La rhétorique mobilisée par les banques fournit une bonne illustration de la forte résistance du lobby bancaire face à la réglementation Bâle 3 : les banquiers déclarent que ces nouvelles exigences les empêchent de faire de leur métier, qu’elles les contraignent à moins prêter. Or, Couppey-Soubeyran note que le crédit productif, celui qui finance les entreprises, était déjà de l’histoire ancienne bien avant l’introduction de la réglementation Bâle 3. Selon les banques, ces exigences auraient un effet pervers. Elles affirment que les risques qu’elles ne peuvent plus prendre seront alors pris par d’autres institutions, c’est-à-dire par le secteur bancaire parallèle (shadow banking). En d’autres termes, plus on chercherait à réguler, plus les pans dérégulés du secteur financier se développeraient. Certes, Couppey-Soubeyran reconnaît que le shadow banking s’est développé durant la crise, mais elle rappelle aussi que ce sont en fait les banques qui contribuent au développement des shadow banks.
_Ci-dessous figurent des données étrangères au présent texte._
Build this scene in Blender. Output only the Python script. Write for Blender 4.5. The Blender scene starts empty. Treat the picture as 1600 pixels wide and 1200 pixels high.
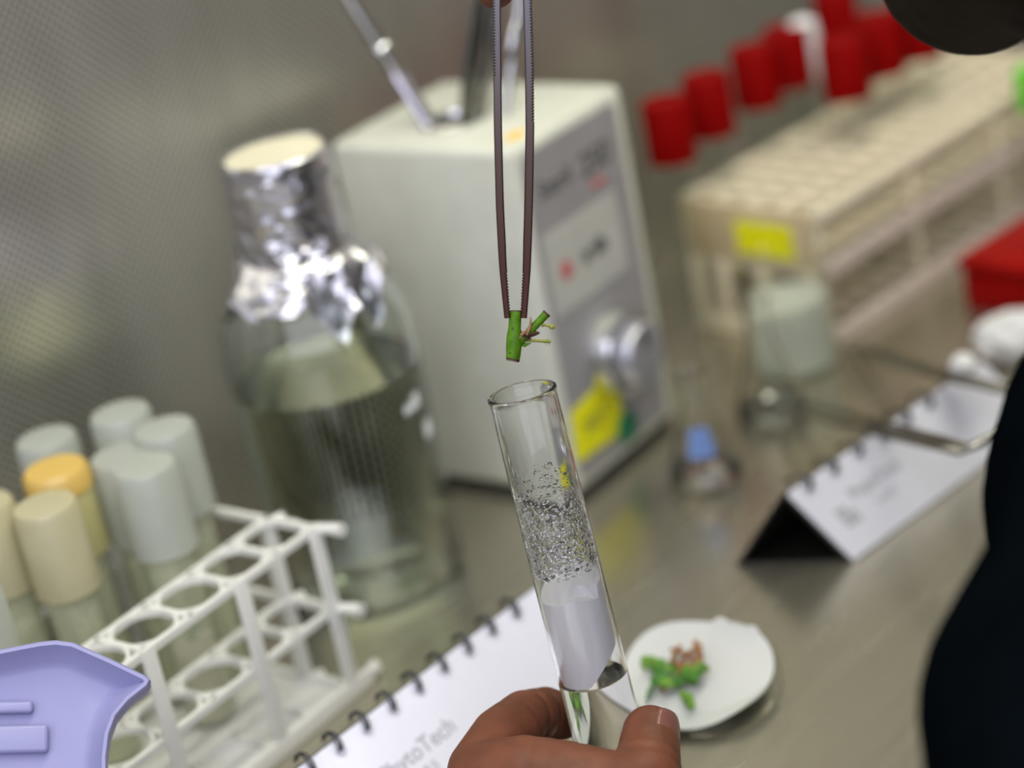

Il faut par conséquent défaire les liens entre les banques et les shadow banks.

Couppey-Soubeyran s’est ensuite tournée vers la question de la dimension systémique des banques. Ces dernières sont bien davantage surveillées aujourd’hui qu’avant la crise. On a pris conscience qu’elles existaient. Ces établissements sont listés. Les exigences en fonds propres dont ils font l’objet ont été renforcées, ce qui leur permet de mieux absorber leurs pertes en cas de difficultés. Selon Couppey-Soubeyran, cela va dans le bon sens, à nouveau, mais ne va pas assez loin. Il n’y a aucune action sur les facteurs de systémicité. Aucune disposition ne vient directement mettre une limite à la taille des établissements bancaires. Rien ne vient limiter le pouvoir de marché des établissements banques. Il n’y a pas de limites à la concentration bancaire, qui s’est poursuivie après la crise avec l’absorption des petits établissements par les grands.

Désormais les créanciers sont mis à contribution dans le cadre des dispositifs dits "de résolution", visant à résoudre les difficultés bancaires. Cela consiste notamment à mettre en première ligne les actionnaires et les créanciers avant de faire intervenir le fonds de résolution, puis les autorités publiques. Avant : les établissements systématiques avaient l’assurance quasi explicite qu’ils seraient secourus en cas de problème. Il s’agissait d’une subvention implicite. Ils pouvaient alors se financer à des coûts plus faibles, donc devenir encore plus grands. Avec le bail-in, on est redevenu sensible au risque bancaire. Le coût des ressources de marché des grandes banques a alors augmenté. La Deutsche Bank en a notamment fait les frais. Les banques ont cherché à résister au bail-in en utilisant la rhétorique, en effrayant les petits déposants, notamment en suggérant que les banques en faillite pourraient se servir dans les comptes de leurs clients, les déposants. En fait, Couppey-Soubeyran rappelle que le bail-in ne change rien à la garantie des dépôts : nous pouvons récupérer 100.000 euros de dépôt.

Au lieu de faire amende honorable, les banques ont résisté à des réformes raisonnables. A force de contrer les réformes, d’en surestimer les coûts supportés par le secteur, d’en sous-estimer les gains pour la collectivité, elles prennent le risque de nourrir la défiance, notamment dans le débat public. On est au bord d’un risque de solidarité négative comme a pu le dire Tania Sollogoub dans la première partie de la conférence. Des personnes, que l’on peut estimer tout à fait raisonnables, qui ont travaillé dans le secteur bancaire, en viennent à défendre des positions très radicales : Adair Turner estime que la création de crédit est une chose trop importante pour être laissée aux banques, si bien qu’il suggère de retirer aux banques le pouvoir de création monétaire. C’est une remise au goût du jour du plan de Chicago proposée notamment par Irving Fisher au sortir de la grande Dépression. Aujourd’hui, une telle mesure est également proposée par Martin Wolf, mais aussi par certains économistes du FMI, Jaromir Benes et Michael Kumhof, qui s’appuient sur des modèles DSGE. La suppression du pouvoir de création monétaire par les banques a failli être proposée dans un référendum en Suisse et elle a fait l’objet d’un rapport officiel en Islande. Pour Couppey-Soubeyran, ces propositions satisferont la vindicte populaire en cas de nouvelle crise (et une nouvelle crise est justement probable, comme les réformes n’ont pas été mises en place), mais elles ne rétabliront pas la stabilité financière.